In this thesis we study stability from several viewpoints. After covering the practical importance, the rich history and the ever-growing list of manifestations of stability, we study the following. (i) (Statistical identification of stable dynamical systems): The simplest case, that of characterizing spectral properties of the least-squares estimator of a linear dynamical system has been largely open. To that end, we propose a principled projection method onto the set of Schur matrices. Leveraging large deviations theory, we show that this projection is optimal in an information-theoretic sense and that the projection can be approximated, by simply adding a LQ optimal feedback term. Going one step beyond stability, we further exploit large deviations theory to identify the topological class. (ii) (Spaces of stable dynamical systems): First, we study the LQR problem and finally provide an operational meaning for cross terms in the stage cost. We show that the topological class of the closed-loop system is invariant under a change of the stage cost, as long as no cross term is introduced. Hence, one can only "tune" the closed-loop behaviour by introducing a cross term. Secondly, motivated by the learning community often employing convex Lyapunov functions to obtain stability certificates, we study the ramifications of the convexity assumption.

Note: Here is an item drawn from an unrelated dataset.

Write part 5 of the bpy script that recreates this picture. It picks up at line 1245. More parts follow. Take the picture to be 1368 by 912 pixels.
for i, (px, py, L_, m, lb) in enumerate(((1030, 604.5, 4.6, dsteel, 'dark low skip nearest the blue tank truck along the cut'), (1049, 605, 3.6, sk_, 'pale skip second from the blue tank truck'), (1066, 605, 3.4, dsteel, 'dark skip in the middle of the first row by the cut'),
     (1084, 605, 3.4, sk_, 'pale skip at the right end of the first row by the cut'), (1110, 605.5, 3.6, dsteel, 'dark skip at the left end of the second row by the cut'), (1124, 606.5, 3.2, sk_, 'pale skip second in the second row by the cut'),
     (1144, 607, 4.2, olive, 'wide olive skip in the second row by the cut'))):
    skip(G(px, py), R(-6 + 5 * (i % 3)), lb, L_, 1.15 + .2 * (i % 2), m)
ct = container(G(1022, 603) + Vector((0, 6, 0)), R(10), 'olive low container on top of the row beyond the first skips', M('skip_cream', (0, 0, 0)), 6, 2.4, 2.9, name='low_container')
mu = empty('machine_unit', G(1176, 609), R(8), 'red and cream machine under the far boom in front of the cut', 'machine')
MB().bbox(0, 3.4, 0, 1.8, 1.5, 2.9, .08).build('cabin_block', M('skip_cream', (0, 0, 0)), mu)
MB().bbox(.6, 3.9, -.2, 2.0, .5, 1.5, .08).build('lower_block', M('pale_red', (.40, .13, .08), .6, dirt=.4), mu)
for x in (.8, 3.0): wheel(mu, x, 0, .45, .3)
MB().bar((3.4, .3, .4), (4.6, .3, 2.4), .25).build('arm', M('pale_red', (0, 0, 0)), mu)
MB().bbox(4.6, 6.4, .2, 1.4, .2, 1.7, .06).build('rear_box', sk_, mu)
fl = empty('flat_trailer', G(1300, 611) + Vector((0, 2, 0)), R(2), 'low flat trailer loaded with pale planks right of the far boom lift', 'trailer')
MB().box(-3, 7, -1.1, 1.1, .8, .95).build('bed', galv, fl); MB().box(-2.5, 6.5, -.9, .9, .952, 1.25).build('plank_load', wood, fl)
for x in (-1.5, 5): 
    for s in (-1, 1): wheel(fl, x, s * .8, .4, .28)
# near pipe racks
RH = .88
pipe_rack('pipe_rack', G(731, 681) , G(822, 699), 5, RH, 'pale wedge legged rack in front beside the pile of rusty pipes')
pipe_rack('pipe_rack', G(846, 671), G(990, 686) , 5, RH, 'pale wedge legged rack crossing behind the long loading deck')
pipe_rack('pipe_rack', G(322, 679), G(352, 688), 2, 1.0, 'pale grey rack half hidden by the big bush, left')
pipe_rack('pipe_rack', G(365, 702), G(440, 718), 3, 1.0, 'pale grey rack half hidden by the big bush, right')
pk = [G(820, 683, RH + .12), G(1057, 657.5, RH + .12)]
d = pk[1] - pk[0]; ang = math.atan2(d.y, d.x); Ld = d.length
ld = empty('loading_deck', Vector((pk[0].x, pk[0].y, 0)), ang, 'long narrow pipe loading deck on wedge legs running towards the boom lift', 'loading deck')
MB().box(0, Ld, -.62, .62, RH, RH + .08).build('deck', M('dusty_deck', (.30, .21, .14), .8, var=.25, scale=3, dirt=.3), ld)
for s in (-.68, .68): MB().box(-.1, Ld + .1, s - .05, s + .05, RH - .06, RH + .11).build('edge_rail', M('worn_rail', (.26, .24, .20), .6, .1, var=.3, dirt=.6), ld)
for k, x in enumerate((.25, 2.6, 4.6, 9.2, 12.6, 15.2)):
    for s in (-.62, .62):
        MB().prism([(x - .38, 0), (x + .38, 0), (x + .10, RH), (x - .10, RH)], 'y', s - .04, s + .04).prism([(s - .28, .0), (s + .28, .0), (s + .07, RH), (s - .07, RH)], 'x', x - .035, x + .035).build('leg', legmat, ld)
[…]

We show that continuous dynamical systems equipped with convex Lyapunov functions, asserting that the origin is globally asymptotically stable, can always be homotoped to each other such that along this homotopy stability is preserved. (iii) (Numerical stability): We also look at stability of the implementation of certain dynamical systems.

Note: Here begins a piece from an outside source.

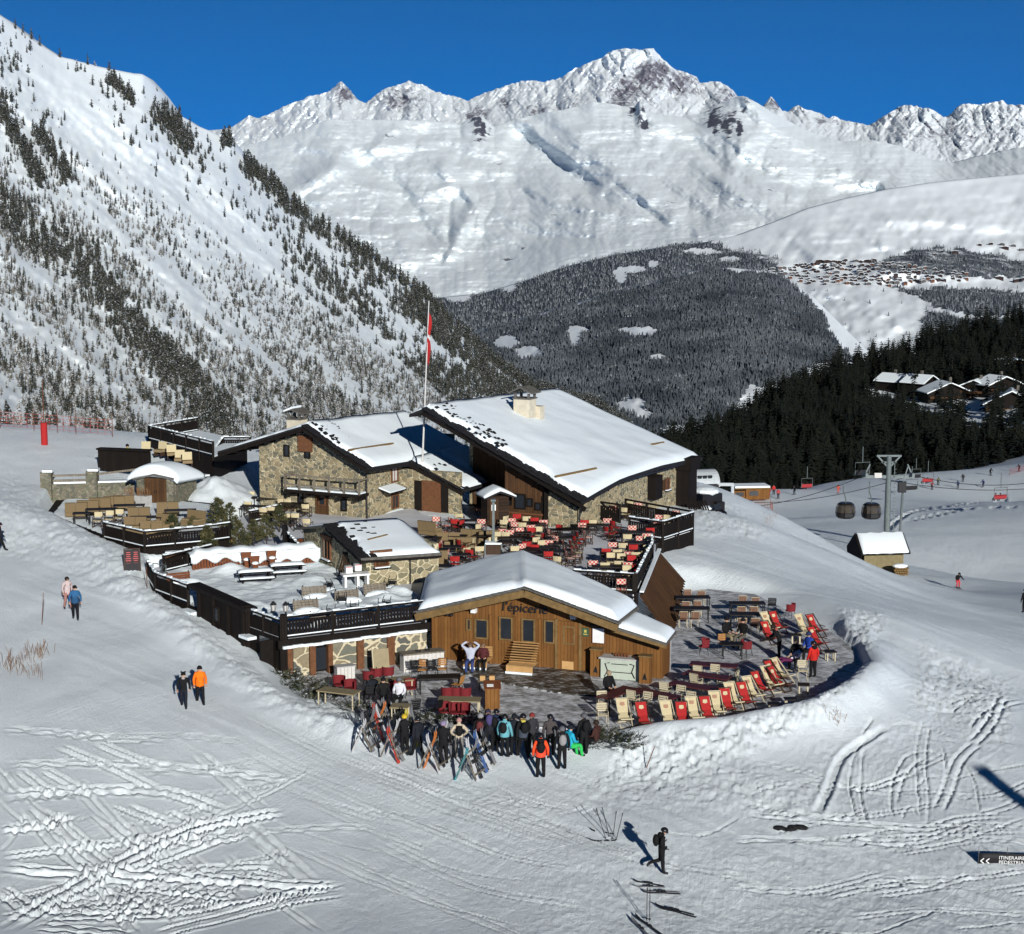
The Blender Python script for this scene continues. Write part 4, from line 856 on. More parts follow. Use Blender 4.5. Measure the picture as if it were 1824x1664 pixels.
# a shingled bay and a dark shaft on the far wall
c=B_.on(1170,893,0,.45); b=MB(); b.box((.3,c.y,.95),(.65,1.3,1.7)); b.prism([(-.02,c.y-.75,1.8),(.75,c.y-.75,1.75),(.4,c.y,2.3),(-.02,c.y,2.35)],(0,0,.04)); b.build('timber_bay','timber_dark',lodB)
c=B_.on(1224,860,0,.55); b=MB(); b.box((.5,c.y,.0),(1.0,1.7,4.6)); b.box((.55,c.y,2.0),(1.3,2.0,.9)); b.build('timber_shaft','timber_dark',lodB)
def chimney(par,p,sx,sy,h,cap_h,mat,two,zr,snowcap=False):
    b=MB(); b.box((p.x,p.y,p.z+h/2-.4),(sx,sy,h+.8)); 
    if two: b.box((p.x+sx*.25+.18,p.y+sy*.5+.3,p.z+h*.3-.4),(sx*.75,.75,h*.6+.8))
    c=b.build('chimney',mat,par)
    b=MB(); b.box((p.x,p.y,p.z+h+.04),(sx+.14,sy+.14,.09))
    for i in(-1,1):
        for j in(-1,1): b.box((p.x+i*(sx/2-.1),p.y+j*(sy/2-.1),p.z+h+.24),(.16,.16,.31))
    for s in(-1,1):
        b.prism([(p.x,p.y-sy/2-.22,p.z+h+.4+cap_h),(p.x+s*(sx/2+.28),p.y-sy/2-.22,p.z+h+.4),(p.x+s*(sx/2+.28),p.y+sy/2+.22,p.z+h+.4),(p.x,p.y+sy/2+.22,p.z+h+.4+cap_h)],(0,0,.09))
    b.build('chimney_cap','slate_pale',c)
    if snowcap:
        b=MB(); s=-1; b.prism([(p.x,p.y-sy/2-.1,p.z+h+.5+cap_h),(p.x+s*(sx/2+.2),p.y-sy/2-.1,p.z+h+.5),(p.x+s*(sx/2+.2),p.y+sy/2+.1,p.z+h+.5),(p.x,p.y+sy/2+.1,p.z+h+.5+cap_h)],(0,0,.14)); b.build('chimney_snow','loose_snow',c)
p=B_.roof(935,746,zB,-11,.5); chimney(lodB,p,1.25,1.15,1.45,.42,'render_cream',True,0)
b=MB()
for a,q in (((990,858),(1062,843)),((1160,800),(1182,796))):
    A1=B_.roof(*a,zB,-11,.7); A2=B_.roof(*q,zB,-11,.7); b.bar(A1+Vector((0,0,.34)),A2+Vector((0,0,.34)),.14,.12)
b.build('snow_guard_log','beam_honey',rB)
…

Specifically, we look at zeroth-order optimization algorithms. Most zeroth-order optimization algorithms mimic a first-order algorithm, but replace the gradient of the objective with some estimator that can be computed from a number of function evaluations. This estimator is typically constructed randomly, and its expectation matches the gradient of a smooth approximation of the objective whose quality improves as some underlying smoothing parameter, usually a finite difference parameter, is reduced. As such, most zeroth-order algorithms require this smoothing parameter to decay to zero as the algorithm proceeds.

While estimators based on just a single function evaluation exist, their variance is unbounded. Then, estimators based on multiple function evaluations, overcome the exploding variance, yet, they suffer from numerical cancellation once the smoothing parameter is sufficiently small. To combat both effects simultaneously, we extend the objective function to the complex domain and leverage the complex-step derivative to construct a new randomized estimator. (iv) (Topological obstructions to stability and stabilization): We study necessary conditions for stability and stabilizability of dynamical control system defined on topological spaces. We provide new insights in multistability and odd-dimensional systems, generalize the Bhat & Bernstein obstruction to submanifolds and we fully characterize when a compact attractor is a strong deformation retract of its domain of attraction. Results of this nature display the synergy between topology and dynamical systems. All of these studies focus on understanding the interplay between underlying structure and desiderata. Naturally emerging future directions close the thesis.